### MATERIAL PROVIDED

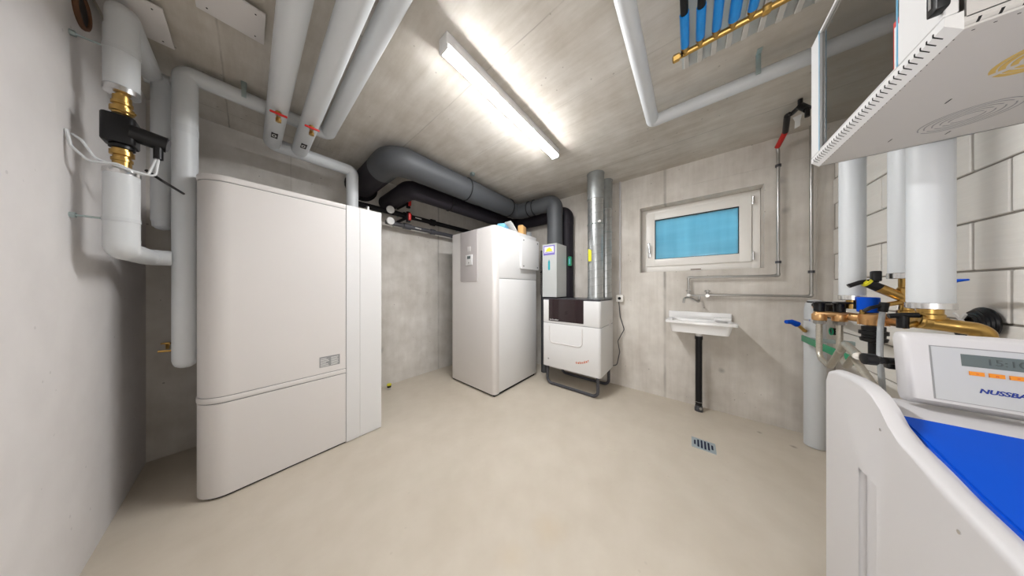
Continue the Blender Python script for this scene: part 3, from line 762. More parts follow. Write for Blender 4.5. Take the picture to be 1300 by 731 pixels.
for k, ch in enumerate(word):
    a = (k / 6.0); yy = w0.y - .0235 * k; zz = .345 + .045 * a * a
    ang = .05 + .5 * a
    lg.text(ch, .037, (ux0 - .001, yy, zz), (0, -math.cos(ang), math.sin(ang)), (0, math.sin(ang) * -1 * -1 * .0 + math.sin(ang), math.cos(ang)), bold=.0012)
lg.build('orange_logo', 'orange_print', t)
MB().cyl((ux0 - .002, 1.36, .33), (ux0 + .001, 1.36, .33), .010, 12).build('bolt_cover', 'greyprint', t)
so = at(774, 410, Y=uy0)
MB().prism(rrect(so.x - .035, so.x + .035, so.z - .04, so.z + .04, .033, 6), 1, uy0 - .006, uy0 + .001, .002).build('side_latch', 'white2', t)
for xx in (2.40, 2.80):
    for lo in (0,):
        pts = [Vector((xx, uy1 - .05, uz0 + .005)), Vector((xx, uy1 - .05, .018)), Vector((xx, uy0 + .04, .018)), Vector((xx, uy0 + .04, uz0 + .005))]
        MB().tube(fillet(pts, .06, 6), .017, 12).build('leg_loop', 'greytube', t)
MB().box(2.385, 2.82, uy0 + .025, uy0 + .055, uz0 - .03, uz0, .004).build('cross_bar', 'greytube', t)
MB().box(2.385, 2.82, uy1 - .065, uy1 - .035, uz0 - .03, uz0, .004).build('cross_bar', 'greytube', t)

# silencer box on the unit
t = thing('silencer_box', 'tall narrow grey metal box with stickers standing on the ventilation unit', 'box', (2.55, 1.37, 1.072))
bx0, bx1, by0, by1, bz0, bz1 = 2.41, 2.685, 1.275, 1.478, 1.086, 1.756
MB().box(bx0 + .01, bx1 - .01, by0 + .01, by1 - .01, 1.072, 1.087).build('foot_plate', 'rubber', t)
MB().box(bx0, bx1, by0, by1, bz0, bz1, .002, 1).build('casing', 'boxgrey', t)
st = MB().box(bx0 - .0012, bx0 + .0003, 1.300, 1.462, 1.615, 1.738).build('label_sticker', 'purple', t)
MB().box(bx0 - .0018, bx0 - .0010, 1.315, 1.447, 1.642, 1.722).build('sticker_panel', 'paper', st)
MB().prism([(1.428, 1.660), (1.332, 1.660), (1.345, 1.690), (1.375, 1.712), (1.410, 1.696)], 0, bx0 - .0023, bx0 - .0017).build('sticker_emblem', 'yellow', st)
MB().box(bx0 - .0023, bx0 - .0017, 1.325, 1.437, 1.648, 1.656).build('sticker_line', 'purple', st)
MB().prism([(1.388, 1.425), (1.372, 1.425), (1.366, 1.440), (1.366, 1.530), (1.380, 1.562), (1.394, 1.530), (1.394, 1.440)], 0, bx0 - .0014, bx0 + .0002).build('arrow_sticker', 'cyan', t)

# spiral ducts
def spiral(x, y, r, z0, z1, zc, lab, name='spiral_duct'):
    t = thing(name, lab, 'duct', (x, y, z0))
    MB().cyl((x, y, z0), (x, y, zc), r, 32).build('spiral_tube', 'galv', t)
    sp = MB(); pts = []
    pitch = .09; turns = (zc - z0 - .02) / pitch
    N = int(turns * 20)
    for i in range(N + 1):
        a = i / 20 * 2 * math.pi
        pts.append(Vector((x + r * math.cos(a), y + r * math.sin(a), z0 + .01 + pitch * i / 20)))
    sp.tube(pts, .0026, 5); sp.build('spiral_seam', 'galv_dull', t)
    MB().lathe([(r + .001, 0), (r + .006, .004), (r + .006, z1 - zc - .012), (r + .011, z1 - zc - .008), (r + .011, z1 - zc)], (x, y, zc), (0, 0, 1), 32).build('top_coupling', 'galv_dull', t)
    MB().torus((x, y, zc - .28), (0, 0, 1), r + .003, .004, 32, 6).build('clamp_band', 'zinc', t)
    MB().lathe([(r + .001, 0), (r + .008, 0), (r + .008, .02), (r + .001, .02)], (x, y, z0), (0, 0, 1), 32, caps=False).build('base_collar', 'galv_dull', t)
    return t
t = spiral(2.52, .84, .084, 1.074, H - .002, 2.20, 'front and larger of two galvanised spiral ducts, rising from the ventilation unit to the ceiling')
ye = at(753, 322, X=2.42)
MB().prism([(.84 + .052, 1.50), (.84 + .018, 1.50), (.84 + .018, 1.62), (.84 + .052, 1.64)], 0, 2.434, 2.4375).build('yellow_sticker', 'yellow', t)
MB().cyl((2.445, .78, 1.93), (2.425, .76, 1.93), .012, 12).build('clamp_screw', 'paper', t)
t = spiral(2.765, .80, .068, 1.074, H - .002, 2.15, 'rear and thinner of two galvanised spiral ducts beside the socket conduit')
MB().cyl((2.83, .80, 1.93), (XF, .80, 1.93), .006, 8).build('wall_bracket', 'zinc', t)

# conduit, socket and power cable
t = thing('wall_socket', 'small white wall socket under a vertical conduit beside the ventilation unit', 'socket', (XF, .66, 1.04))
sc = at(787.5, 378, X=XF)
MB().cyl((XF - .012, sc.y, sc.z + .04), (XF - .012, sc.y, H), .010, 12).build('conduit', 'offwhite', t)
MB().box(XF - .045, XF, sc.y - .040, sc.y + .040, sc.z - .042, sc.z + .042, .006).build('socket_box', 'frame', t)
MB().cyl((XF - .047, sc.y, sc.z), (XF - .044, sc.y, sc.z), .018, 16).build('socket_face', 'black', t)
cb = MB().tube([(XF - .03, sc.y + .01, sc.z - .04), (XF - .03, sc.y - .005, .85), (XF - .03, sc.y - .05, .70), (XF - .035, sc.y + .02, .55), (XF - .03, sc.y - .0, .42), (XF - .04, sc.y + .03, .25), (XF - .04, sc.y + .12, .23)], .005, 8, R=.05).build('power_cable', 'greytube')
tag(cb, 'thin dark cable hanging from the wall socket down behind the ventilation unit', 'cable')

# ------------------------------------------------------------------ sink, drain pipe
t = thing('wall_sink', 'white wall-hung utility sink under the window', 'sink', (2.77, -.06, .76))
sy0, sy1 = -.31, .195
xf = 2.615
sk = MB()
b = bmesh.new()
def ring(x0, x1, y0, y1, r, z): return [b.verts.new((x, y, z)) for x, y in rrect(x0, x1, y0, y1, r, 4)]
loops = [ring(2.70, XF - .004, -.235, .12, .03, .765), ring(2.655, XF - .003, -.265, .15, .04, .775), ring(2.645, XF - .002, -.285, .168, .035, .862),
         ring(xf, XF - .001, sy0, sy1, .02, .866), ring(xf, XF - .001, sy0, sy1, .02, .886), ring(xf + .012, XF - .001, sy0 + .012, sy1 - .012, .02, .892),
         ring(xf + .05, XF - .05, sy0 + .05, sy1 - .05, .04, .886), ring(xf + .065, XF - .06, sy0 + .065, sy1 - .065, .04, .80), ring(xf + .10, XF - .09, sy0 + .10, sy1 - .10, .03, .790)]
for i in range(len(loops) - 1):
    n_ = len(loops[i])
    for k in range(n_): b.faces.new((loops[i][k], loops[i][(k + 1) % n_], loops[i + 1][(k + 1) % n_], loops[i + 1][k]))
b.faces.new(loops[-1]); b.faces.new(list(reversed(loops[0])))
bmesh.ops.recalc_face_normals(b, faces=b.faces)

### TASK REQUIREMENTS
Each line above is to be copied verbatim. Drop any image from the copy.

### SOLUTION FOR THIS PROBLEM
Continue the Blender Python script for this scene: part 3, from line 762. More parts follow. Write for Blender 4.5. Take the picture to be 1300 by 731 pixels.
for k, ch in enumerate(word):
    a = (k / 6.0); yy = w0.y - .0235 * k; zz = .345 + .045 * a * a
    ang = .05 + .5 * a
    lg.text(ch, .037, (ux0 - .001, yy, zz), (0, -math.cos(ang), math.sin(ang)), (0, math.sin(ang) * -1 * -1 * .0 + math.sin(ang), math.cos(ang)), bold=.0012)
lg.build('orange_logo', 'orange_print', t)
MB().cyl((ux0 - .002, 1.36, .33), (ux0 + .001, 1.36, .33), .010, 12).build('bolt_cover', 'greyprint', t)
so = at(774, 410, Y=uy0)
MB().prism(rrect(so.x - .035, so.x + .035, so.z - .04, so.z + .04, .033, 6), 1, uy0 - .006, uy0 + .001, .002).build('side_latch', 'white2', t)
for xx in (2.40, 2.80):
    for lo in (0,):
        pts = [Vector((xx, uy1 - .05, uz0 + .005)), Vector((xx, uy1 - .05, .018)), Vector((xx, uy0 + .04, .018)), Vector((xx, uy0 + .04, uz0 + .005))]
        MB().tube(fillet(pts, .06, 6), .017, 12).build('leg_loop', 'greytube', t)
MB().box(2.385, 2.82, uy0 + .025, uy0 + .055, uz0 - .03, uz0, .004).build('cross_bar', 'greytube', t)
MB().box(2.385, 2.82, uy1 - .065, uy1 - .035, uz0 - .03, uz0, .004).build('cross_bar', 'greytube', t)

# silencer box on the unit
t = thing('silencer_box', 'tall narrow grey metal box with stickers standing on the ventilation unit', 'box', (2.55, 1.37, 1.072))
bx0, bx1, by0, by1, bz0, bz1 = 2.41, 2.685, 1.275, 1.478, 1.086, 1.756
MB().box(bx0 + .01, bx1 - .01, by0 + .01, by1 - .01, 1.072, 1.087).build('foot_plate', 'rubber', t)
MB().box(bx0, bx1, by0, by1, bz0, bz1, .002, 1).build('casing', 'boxgrey', t)
st = MB().box(bx0 - .0012, bx0 + .0003, 1.300, 1.462, 1.615, 1.738).build('label_sticker', 'purple', t)
MB().box(bx0 - .0018, bx0 - .0010, 1.315, 1.447, 1.642, 1.722).build('sticker_panel', 'paper', st)
MB().prism([(1.428, 1.660), (1.332, 1.660), (1.345, 1.690), (1.375, 1.712), (1.410, 1.696)], 0, bx0 - .0023, bx0 - .0017).build('sticker_emblem', 'yellow', st)
MB().box(bx0 - .0023, bx0 - .0017, 1.325, 1.437, 1.648, 1.656).build('sticker_line', 'purple', st)
MB().prism([(1.388, 1.425), (1.372, 1.425), (1.366, 1.440), (1.366, 1.530), (1.380, 1.562), (1.394, 1.530), (1.394, 1.440)], 0, bx0 - .0014, bx0 + .0002).build('arrow_sticker', 'cyan', t)

# spiral ducts
def spiral(x, y, r, z0, z1, zc, lab, name='spiral_duct'):
    t = thing(name, lab, 'duct', (x, y, z0))
    MB().cyl((x, y, z0), (x, y, zc), r, 32).build('spiral_tube', 'galv', t)
    sp = MB(); pts = []
    pitch = .09; turns = (zc - z0 - .02) / pitch
    N = int(turns * 20)
    for i in range(N + 1):
        a = i / 20 * 2 * math.pi
        pts.append(Vector((x + r * math.cos(a), y + r * math.sin(a), z0 + .01 + pitch * i / 20)))
    sp.tube(pts, .0026, 5); sp.build('spiral_seam', 'galv_dull', t)
    MB().lathe([(r + .001, 0), (r + .006, .004), (r + .006, z1 - zc - .012), (r + .011, z1 - zc - .008), (r + .011, z1 - zc)], (x, y, zc), (0, 0, 1), 32).build('top_coupling', 'galv_dull', t)
    MB().torus((x, y, zc - .28), (0, 0, 1), r + .003, .004, 32, 6).build('clamp_band', 'zinc', t)
    MB().lathe([(r + .001, 0), (r + .008, 0), (r + .008, .02), (r + .001, .02)], (x, y, z0), (0, 0, 1), 32, caps=False).build('base_collar', 'galv_dull', t)
    return t
t = spiral(2.52, .84, .084, 1.074, H - .002, 2.20, 'front and larger of two galvanised spiral ducts, rising from the ventilation unit to the ceiling')
ye = at(753, 322, X=2.42)
MB().prism([(.84 + .052, 1.50), (.84 + .018, 1.50), (.84 + .018, 1.62), (.84 + .052, 1.64)], 0, 2.434, 2.4375).build('yellow_sticker', 'yellow', t)
MB().cyl((2.445, .78, 1.93), (2.425, .76, 1.93), .012, 12).build('clamp_screw', 'paper', t)
t = spiral(2.765, .80, .068, 1.074, H - .002, 2.15, 'rear and thinner of two galvanised spiral ducts beside the socket conduit')
MB().cyl((2.83, .80, 1.93), (XF, .80, 1.93), .006, 8).build('wall_bracket', 'zinc', t)

# conduit, socket and power cable
t = thing('wall_socket', 'small white wall socket under a vertical conduit beside the ventilation unit', 'socket', (XF, .66, 1.04))
sc = at(787.5, 378, X=XF)
MB().cyl((XF - .012, sc.y, sc.z + .04), (XF - .012, sc.y, H), .010, 12).build('conduit', 'offwhite', t)
MB().box(XF - .045, XF, sc.y - .040, sc.y + .040, sc.z - .042, sc.z + .042, .006).build('socket_box', 'frame', t)
MB().cyl((XF - .047, sc.y, sc.z), (XF - .044, sc.y, sc.z), .018, 16).build('socket_face', 'black', t)
cb = MB().tube([(XF - .03, sc.y + .01, sc.z - .04), (XF - .03, sc.y - .005, .85), (XF - .03, sc.y - .05, .70), (XF - .035, sc.y + .02, .55), (XF - .03, sc.y - .0, .42), (XF - .04, sc.y + .03, .25), (XF - .04, sc.y + .12, .23)], .005, 8, R=.05).build('power_cable', 'greytube')
tag(cb, 'thin dark cable hanging from the wall socket down behind the ventilation unit', 'cable')

# ------------------------------------------------------------------ sink, drain pipe
t = thing('wall_sink', 'white wall-hung utility sink under the window', 'sink', (2.77, -.06, .76))
sy0, sy1 = -.31, .195
xf = 2.615
sk = MB()
b = bmesh.new()
def ring(x0, x1, y0, y1, r, z): return [b.verts.new((x, y, z)) for x, y in rrect(x0, x1, y0, y1, r, 4)]
loops = [ring(2.70, XF - .004, -.235, .12, .03, .765), ring(2.655, XF - .003, -.265, .15, .04, .775), ring(2.645, XF - .002, -.285, .168, .035, .862),
         ring(xf, XF - .001, sy0, sy1, .02, .866), ring(xf, XF - .001, sy0, sy1, .02, .886), ring(xf + .012, XF - .001, sy0 + .012, sy1 - .012, .02, .892),
         ring(xf + .05, XF - .05, sy0 + .05, sy1 - .05, .04, .886), ring(xf + .065, XF - .06, sy0 + .065, sy1 - .065, .04, .80), ring(xf + .10, XF - .09, sy0 + .10, sy1 - .10, .03, .790)]
for i in range(len(loops) - 1):
    n_ = len(loops[i])
    for k in range(n_): b.faces.new((loops[i][k], loops[i][(k + 1) % n_], loops[i + 1][(k + 1) % n_], loops[i + 1][k]))
b.faces.new(loops[-1]); b.faces.new(list(reversed(loops[0])))
bmesh.ops.recalc_face_normals(b, faces=b.faces)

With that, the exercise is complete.